Neural Voice Cloning: Teaching Machines to Generate Speech

At Baidu Research, we aim to revolutionize human-machine interfaces with the latest artificial intelligence techniques. Our Deep Voice project was started a year ago , which focuses on teaching machines to generate speech from text that sounds more human-like.

Beyond single-speaker speech synthesis, we demonstrated that a single system could learn to reproduce thousands of speaker identities, with less than half an hour of training data for each speaker. This capability was enabled by learning shared and discriminative information from speakers.

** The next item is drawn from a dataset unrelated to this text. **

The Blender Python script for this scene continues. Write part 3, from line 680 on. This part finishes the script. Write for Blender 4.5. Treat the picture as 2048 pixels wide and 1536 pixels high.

We were motivated to push this idea even further, and attempted to learn speaker characteristics from only a few utterances (i.e., sentences of few seconds duration). This problem is commonly known as “voice cloning.” Voice cloning is expected to have significant applications in the direction of personalization in human-machine interfaces.

 

In this study, we focus on two fundamental approaches for solving the problems with voice cloning: speaker adaptation and speaker encoding (please see the above figure above for more details). Both techniques can be adapted to a multi-speaker generative speech model with speaker embeddings, without degrading its quality. In terms of naturalness of the speech and similarity to the original speaker, both demonstrate good performance, even with very few cloning audios. Please find the cloned audio samples here.

Speaker adaptation is based on fine-tuning a multi-speaker generative model with a few cloning samples, by using backpropagation-based optimization. Adaptation can be applied to the whole model, or only the low-dimensional speaker embeddings. The latter enables a much lower number of parameters to represent each speaker, albeit it yields a longer cloning time and lower audio quality.